A Note on the Style of Night Life in Buenos Aires

22 Dec

People think of Argentinians as very fashionable, and justly so. Walking through the Microcentro during the day, one finds high powered businessmen and women bustling about, wearing the latest fashions. There is a certain air carried by so many here, with the large sunglasses covering the face up and the head cocked at a slight angle upwards, as if to say that they are better than you and they know it. I may have even started to develop this walk, if for nothing else than to blend in better.

Sharp looking dress shoes that have recently been polished, high quality leather goods, and hair styles that reflect a desire to appear more European prove to be the overwhelming moda here. Yet going out at night is a totally different thing altogether. For all of the effort put into looking good during the day, it appears as though Argentinians are just trying to not look well-groomed at night. And they are trying.
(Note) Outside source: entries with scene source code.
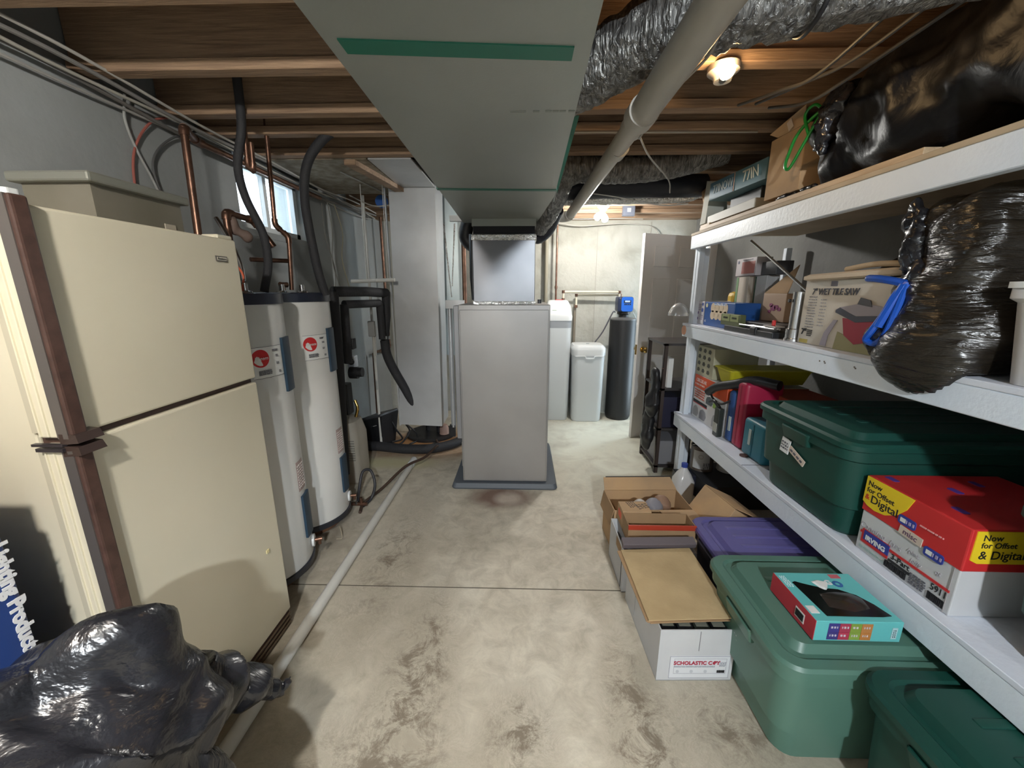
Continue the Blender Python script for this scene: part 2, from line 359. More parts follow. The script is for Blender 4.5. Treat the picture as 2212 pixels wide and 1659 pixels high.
# ================================================================ DUCTWORK AND FURNACE
tr = thing('supply_duct', 'long grey duct-board trunk under the joists with green straps', 'duct', (-.14, 1.3, 2.0))
B().hexa([(-.376, -1.4, 2.0), (.098, -1.4, 2.0), (.165, 2.3, 2.0), (-.43, 2.3, 2.0), (-.376, -1.4, 2.29), (.098, -1.4, 2.29), (.165, 2.3, 2.29), (-.43, 2.3, 2.29)]).hexa([(-.43, 2.3, 2.0), (.165, 2.3, 2.0), (.10, 3.12, 2.0), (-.45, 3.12, 2.0), (-.43, 2.3, 2.29), (.165, 2.3, 2.29), (.10, 3.12, 2.29), (-.45, 3.12, 2.29)]).obj('duct_body', M_duct, tr, world=True)
for (ya, yb, xa, xb) in ((.945, .99, -.376, .10), (2.13, 2.155, -.43, .163)):
    B().hexa([(xa-.004, ya-.02, 1.997), (xb+.004, ya+.02, 1.997), (xb+.004, yb+.025, 1.997), (xa-.004, yb-.015, 1.997), (xa-.004, ya-.02, 2.295), (xb+.004, ya+.02, 2.295), (xb+.004, yb+.025, 2.295), (xa-.004, yb-.015, 2.295)]).obj('green_strap', M_gtape, tr, world=True)
cr = B(); rr = random.Random(2)
for i in range(7):
    z = 2.0+rr.random()*.26; y = 2.2+rr.random()*.25
    cr.tube(smoothpath([(.166, y, z), (.175, y+.08, z+.015), (.168, y+.17, z-.02)], 3), .004, 6)
cr.obj('tape_wrinkle', M_duct, tr, world=True, smooth=True)
b = B()
for i, c in enumerate((0, .065, .1, .12, .14, .165)): b.box((-.04+c, 1.265, 1.9985), (-.04+c+(.045 if i == 0 else .018), 1.274, 2.0005))
b.obj('printed_mark', C(.24, .26, .23, .6), tr, world=True)
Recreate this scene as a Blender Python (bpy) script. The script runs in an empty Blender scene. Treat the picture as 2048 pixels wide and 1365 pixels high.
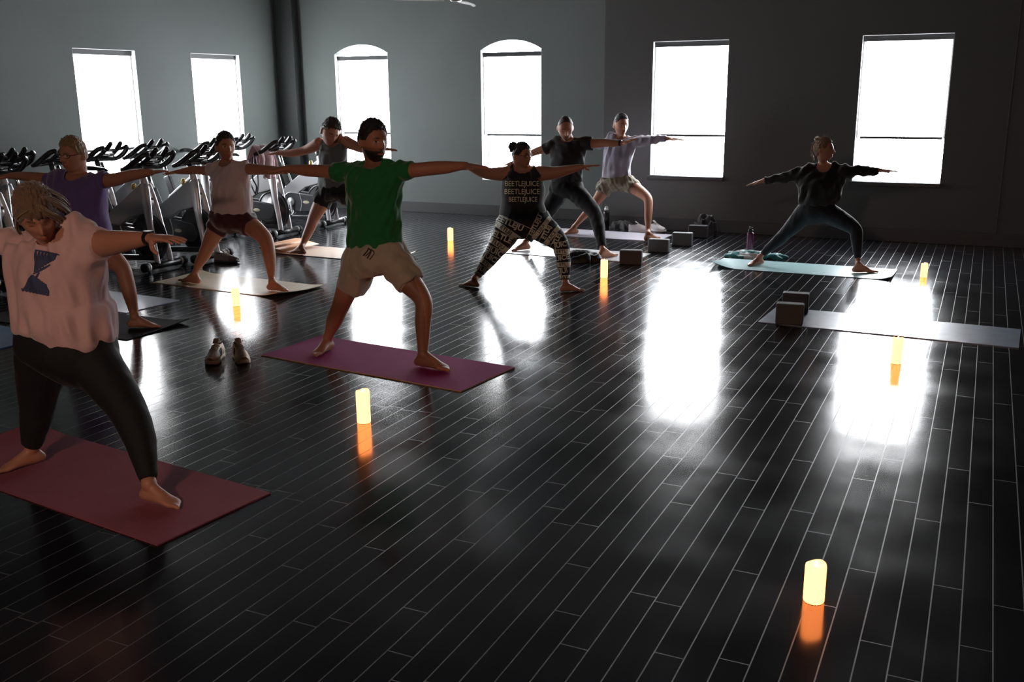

This is a part of the style for young Argentinians going out for a night on the town. Forget about the sharp shoes, dress pants, or button down shirt. Expect to find guys in T-shirts, either blank or with a catchy phrase on it. Jeans that look dirty and torn match sneakers that have miles and miles underneath their soles. Occasionally you’ll find a group with one or two guys wearing a nicer polo or button down shirt, but for the most part, this smells of trying too hard. And in a culture that is so fixed on appearances, the guys going out at night want it to appear as though they simply went out for a quick beer. A relaxed, easy going night out that lasts at a dance club until dawn.

Think of the differences, for example, of other countries where it’s looked down upon to show up at a club in sneakers. You usually can’t even get in unless you have shoes. I admit I haven’t been to the most exclusive clubs in the city, but by no means have the places I’ve gone to been dives or holes in the wall. You simply show up wearing what you’ve got.

If you’re a lady, it’s slightly different. You can expect to dress up the way you might at home, be that in a dress or skirt, or whatever. Sorry for the double standard, but it is what it is. While I can get away with wearing a T-shirt, you have to look nice. Still, the Tees can’t just be any old stinky Tee. It has to be wearable, and not the shirt you have worn to bed for 10 years.

This reminds me of how back in college, I would dress like a schlub college student the whole week, so when I went out on the weekend I’d want to fix up and look sharp. At least slightly sharp. But once I had to start working and dress appropriately every day, I would take advantage of the time off to dress down. Maybe it’s a similar case here. Perhaps Argentinians feel the need to dress up so well during the day that at night they go with whatever. Yin to a yang. One thing’s for sure: it’s definitely deliberate and unspoken. Just like so many other things here.